Given instruction: Search the listing below for the string "scene" and copy every line where it occurs.

Data segment:

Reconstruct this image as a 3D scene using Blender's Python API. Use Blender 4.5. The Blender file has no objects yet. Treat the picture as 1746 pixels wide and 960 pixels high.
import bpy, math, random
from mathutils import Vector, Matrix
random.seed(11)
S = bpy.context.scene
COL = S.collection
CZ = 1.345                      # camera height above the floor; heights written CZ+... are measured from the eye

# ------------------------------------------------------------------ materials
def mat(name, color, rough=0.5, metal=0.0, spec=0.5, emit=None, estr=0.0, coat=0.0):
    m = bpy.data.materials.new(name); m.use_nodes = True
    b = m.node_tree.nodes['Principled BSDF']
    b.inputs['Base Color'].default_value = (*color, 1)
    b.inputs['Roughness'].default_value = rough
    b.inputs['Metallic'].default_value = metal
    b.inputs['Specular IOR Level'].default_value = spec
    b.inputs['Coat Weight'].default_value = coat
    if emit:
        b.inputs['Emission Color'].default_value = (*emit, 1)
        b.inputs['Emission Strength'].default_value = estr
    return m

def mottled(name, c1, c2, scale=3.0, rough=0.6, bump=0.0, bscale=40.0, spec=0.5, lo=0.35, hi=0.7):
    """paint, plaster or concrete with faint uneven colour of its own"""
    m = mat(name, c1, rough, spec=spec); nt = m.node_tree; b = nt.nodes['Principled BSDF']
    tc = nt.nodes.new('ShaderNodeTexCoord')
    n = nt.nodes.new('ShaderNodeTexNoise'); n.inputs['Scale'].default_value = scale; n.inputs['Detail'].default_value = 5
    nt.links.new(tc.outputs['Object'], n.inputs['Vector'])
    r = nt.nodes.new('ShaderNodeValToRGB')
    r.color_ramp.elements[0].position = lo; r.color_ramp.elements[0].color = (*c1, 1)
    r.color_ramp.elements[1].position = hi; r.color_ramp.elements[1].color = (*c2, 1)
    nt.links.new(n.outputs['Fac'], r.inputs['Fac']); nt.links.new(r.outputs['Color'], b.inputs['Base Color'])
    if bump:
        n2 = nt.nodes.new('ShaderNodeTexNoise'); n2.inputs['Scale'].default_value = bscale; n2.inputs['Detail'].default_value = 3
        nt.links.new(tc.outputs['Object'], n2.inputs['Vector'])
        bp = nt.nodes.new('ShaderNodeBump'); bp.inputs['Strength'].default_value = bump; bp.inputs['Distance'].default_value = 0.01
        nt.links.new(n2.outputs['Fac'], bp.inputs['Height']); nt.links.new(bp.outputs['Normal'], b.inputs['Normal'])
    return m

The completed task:
Reconstruct this image as a 3D scene using Blender's Python API. Use Blender 4.5. The Blender file has no objects yet. Treat the picture as 1746 pixels wide and 960 pixels high.
S = bpy.context.scene